GOAL
Exactly the lines from the first line of the records to the line holding "return (OX +" should be duplicated, and nothing more; pictures stay out.

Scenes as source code
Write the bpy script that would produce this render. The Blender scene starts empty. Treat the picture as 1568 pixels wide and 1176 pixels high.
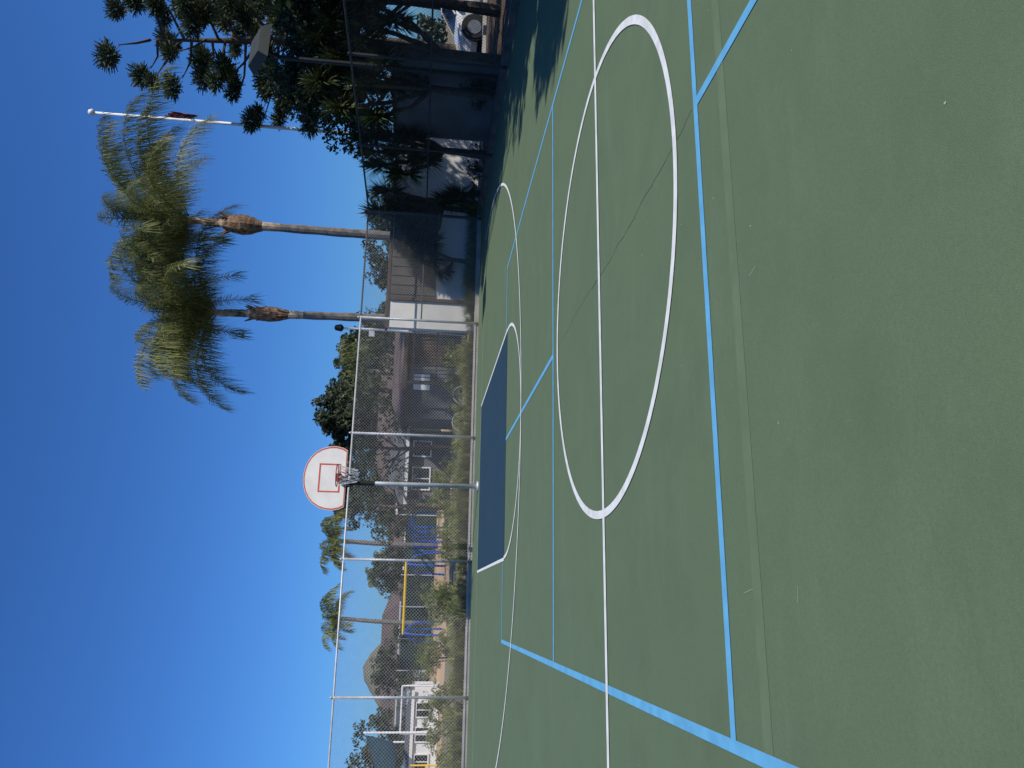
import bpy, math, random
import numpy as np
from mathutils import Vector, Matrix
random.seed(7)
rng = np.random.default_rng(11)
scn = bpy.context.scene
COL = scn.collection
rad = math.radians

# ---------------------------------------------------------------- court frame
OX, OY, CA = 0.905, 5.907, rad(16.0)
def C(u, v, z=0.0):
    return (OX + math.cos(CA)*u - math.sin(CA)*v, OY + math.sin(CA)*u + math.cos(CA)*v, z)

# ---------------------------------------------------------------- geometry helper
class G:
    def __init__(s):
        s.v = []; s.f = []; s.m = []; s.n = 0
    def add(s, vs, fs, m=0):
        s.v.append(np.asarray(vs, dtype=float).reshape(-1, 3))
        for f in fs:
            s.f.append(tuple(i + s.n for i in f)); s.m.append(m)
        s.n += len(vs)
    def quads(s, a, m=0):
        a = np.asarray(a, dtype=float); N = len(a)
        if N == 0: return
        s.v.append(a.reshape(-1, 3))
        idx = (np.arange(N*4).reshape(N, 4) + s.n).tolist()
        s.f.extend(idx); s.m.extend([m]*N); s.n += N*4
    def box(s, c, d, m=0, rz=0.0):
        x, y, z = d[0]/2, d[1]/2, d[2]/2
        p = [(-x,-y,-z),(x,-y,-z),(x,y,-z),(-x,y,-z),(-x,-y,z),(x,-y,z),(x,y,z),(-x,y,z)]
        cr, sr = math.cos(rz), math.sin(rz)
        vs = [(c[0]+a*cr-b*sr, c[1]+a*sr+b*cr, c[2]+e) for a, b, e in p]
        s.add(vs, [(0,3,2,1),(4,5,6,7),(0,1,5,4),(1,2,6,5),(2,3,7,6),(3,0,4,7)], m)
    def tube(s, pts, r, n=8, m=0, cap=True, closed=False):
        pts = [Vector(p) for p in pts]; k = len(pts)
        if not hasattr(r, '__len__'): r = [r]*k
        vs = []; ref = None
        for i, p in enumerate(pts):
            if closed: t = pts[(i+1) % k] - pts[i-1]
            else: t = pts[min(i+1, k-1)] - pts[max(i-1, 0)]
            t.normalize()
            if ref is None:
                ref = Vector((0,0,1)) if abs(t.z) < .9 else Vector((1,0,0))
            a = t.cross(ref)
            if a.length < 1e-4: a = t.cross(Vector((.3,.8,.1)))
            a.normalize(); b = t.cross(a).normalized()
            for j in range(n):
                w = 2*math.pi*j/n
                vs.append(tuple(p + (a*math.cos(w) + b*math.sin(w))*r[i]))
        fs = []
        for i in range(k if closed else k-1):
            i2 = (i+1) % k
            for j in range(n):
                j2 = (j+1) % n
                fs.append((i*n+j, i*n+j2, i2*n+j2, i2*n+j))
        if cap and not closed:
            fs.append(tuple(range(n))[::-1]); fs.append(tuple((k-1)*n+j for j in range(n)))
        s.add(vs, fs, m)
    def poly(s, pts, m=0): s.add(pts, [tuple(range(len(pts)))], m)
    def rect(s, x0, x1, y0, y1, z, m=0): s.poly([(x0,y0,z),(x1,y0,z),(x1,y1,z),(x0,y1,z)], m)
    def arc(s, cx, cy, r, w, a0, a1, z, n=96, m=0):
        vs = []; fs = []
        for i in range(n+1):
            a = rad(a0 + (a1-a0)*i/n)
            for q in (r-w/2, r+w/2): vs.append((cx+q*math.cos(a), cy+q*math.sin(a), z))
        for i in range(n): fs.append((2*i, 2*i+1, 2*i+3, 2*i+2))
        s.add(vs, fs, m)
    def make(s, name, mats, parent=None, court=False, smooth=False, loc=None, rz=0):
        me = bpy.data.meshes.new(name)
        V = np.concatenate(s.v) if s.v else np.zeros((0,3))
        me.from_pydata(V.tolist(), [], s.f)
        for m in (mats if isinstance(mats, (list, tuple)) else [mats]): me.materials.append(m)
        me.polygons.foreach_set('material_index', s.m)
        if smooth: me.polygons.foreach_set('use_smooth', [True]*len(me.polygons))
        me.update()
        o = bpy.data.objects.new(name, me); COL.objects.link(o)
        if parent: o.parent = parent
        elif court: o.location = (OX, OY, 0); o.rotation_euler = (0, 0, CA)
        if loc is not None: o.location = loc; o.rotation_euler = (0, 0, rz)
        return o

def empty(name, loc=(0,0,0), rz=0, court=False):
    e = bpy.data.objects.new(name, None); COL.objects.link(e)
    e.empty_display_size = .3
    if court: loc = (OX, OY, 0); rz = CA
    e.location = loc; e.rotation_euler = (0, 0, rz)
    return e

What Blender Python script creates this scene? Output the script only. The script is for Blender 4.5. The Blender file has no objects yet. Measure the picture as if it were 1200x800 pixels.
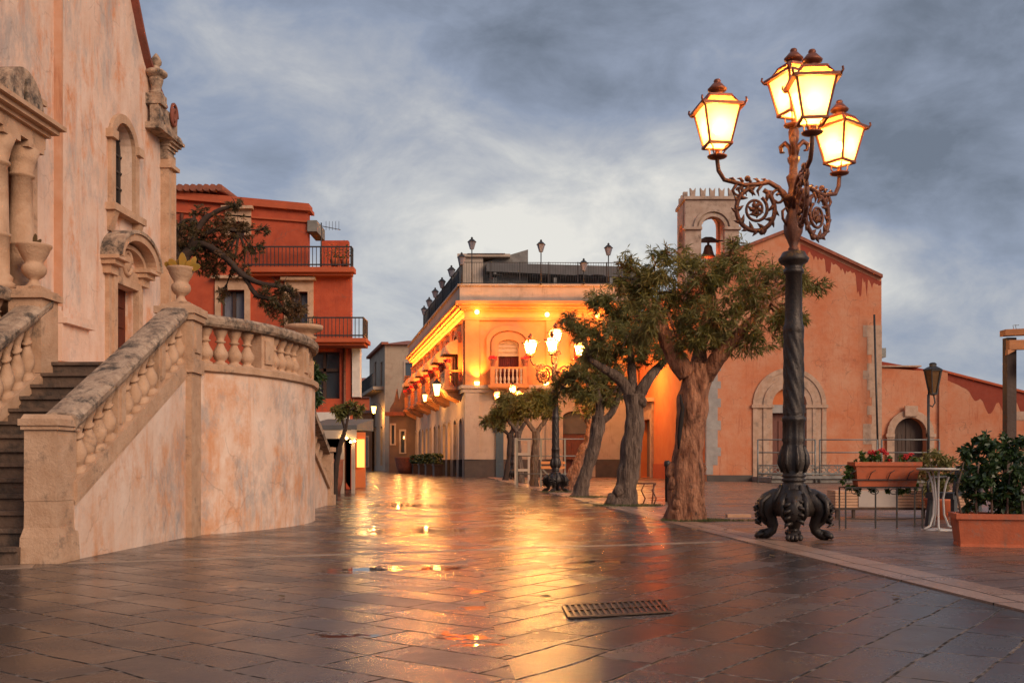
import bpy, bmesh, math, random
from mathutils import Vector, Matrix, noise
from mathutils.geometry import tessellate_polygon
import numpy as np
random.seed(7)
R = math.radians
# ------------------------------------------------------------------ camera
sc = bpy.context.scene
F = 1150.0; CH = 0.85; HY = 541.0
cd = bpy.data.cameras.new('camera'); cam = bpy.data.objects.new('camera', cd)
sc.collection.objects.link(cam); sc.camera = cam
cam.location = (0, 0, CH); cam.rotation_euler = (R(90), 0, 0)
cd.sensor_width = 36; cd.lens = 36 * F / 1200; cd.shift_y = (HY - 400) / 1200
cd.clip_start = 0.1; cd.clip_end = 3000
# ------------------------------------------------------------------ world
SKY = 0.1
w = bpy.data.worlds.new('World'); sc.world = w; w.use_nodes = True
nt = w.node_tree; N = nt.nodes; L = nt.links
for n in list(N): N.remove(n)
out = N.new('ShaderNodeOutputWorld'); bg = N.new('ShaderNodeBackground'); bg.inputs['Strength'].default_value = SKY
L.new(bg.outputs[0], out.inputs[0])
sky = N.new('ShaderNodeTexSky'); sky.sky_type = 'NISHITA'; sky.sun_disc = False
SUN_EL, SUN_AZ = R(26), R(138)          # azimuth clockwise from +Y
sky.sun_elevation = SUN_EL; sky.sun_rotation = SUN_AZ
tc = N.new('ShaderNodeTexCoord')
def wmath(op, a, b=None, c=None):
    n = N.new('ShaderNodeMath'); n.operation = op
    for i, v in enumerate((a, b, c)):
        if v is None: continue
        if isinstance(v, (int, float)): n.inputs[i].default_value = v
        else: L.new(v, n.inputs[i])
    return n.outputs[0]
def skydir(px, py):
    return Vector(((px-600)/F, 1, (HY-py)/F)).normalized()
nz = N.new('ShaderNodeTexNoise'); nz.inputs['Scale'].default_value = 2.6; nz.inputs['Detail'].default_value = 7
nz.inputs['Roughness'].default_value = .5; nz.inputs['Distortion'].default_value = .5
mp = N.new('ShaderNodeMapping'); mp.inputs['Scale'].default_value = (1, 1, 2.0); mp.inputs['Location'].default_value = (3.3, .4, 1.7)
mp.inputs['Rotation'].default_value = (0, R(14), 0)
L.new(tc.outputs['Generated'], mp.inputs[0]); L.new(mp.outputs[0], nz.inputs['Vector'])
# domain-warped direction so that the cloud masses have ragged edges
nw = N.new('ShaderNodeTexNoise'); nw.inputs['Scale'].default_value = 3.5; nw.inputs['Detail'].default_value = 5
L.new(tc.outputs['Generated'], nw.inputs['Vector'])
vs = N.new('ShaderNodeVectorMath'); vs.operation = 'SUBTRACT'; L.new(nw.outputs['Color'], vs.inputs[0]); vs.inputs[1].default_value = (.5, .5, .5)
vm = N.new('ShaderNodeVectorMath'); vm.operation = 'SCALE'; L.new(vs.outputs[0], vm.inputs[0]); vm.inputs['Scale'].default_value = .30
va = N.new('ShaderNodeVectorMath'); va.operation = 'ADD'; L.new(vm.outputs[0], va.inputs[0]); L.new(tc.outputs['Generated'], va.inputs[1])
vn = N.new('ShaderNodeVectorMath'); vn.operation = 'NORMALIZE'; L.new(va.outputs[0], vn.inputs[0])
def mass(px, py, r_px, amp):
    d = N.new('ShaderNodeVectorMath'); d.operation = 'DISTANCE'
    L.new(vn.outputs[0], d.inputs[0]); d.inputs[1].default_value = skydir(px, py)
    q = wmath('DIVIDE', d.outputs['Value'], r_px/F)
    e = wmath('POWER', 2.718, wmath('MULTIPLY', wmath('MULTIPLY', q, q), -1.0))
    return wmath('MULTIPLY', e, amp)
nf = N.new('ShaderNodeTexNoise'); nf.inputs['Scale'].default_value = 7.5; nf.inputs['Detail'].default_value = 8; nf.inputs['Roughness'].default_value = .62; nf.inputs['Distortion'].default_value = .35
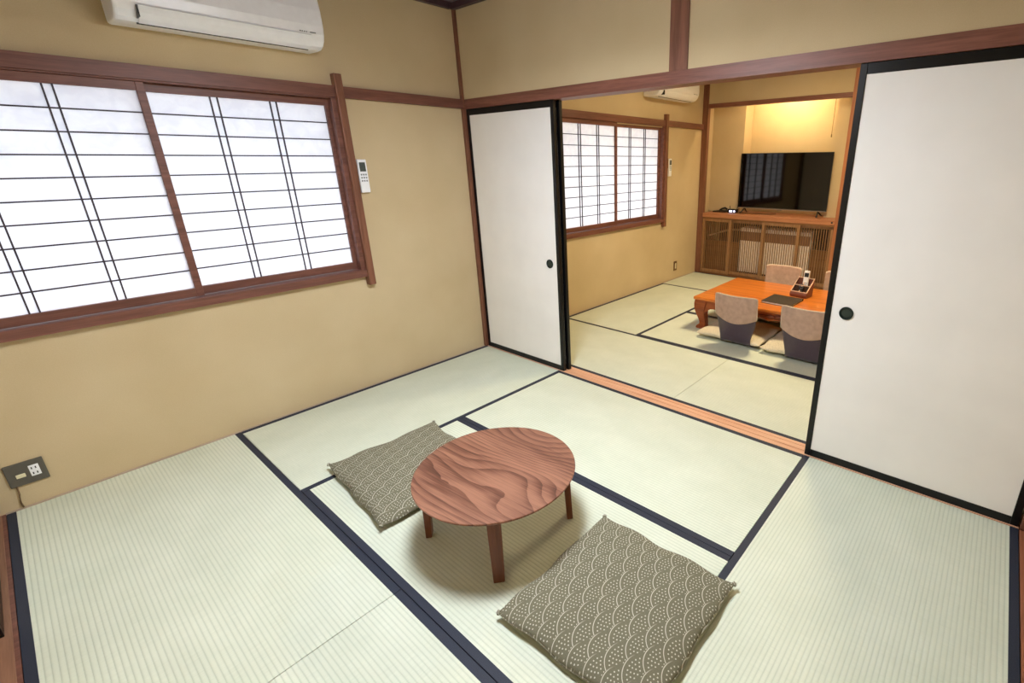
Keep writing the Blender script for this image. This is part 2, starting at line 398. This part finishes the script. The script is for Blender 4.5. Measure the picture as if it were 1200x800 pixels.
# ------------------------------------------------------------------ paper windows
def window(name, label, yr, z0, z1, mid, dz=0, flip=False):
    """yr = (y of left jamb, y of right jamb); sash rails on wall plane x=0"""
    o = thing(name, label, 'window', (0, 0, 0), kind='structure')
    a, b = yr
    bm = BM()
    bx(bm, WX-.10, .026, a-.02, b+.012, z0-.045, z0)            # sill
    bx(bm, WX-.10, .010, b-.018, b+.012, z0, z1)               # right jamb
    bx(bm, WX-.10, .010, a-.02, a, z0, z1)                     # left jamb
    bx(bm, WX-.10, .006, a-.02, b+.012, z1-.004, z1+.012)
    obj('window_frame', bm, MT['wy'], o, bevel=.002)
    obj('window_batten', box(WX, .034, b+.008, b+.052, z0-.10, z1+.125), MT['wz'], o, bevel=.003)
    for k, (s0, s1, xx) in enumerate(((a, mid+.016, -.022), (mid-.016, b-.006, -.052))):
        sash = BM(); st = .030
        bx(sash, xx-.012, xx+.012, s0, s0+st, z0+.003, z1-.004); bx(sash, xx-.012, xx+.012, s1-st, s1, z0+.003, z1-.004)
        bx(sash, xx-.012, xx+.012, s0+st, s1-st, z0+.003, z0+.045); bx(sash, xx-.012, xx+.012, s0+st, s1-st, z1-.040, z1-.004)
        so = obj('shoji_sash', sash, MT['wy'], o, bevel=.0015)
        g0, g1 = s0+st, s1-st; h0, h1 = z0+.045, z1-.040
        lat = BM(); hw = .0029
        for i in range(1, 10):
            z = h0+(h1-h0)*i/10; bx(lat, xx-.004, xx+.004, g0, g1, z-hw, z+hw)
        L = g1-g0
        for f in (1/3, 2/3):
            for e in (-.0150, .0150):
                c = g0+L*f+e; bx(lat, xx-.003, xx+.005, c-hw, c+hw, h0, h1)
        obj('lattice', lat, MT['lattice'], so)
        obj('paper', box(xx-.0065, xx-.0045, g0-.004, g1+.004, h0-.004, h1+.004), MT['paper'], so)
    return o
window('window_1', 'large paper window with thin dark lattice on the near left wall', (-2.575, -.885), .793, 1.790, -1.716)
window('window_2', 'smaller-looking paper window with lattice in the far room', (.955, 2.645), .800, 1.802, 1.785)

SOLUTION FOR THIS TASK
Write the bpy script that would produce this render. The Blender scene starts empty. Treat the picture as 1568 pixels wide and 1176 pixels high.
import bpy, math, random
import numpy as np
from mathutils import Vector, Matrix
random.seed(7)
rng = np.random.default_rng(11)
scn = bpy.context.scene
COL = scn.collection
rad = math.radians

# ---------------------------------------------------------------- court frame
OX, OY, CA = 0.905, 5.907, rad(16.0)
def C(u, v, z=0.0):
    return (OX + math.cos(CA)*u - math.sin(CA)*v, OY + math.sin(CA)*u + math.cos(CA)*v, z)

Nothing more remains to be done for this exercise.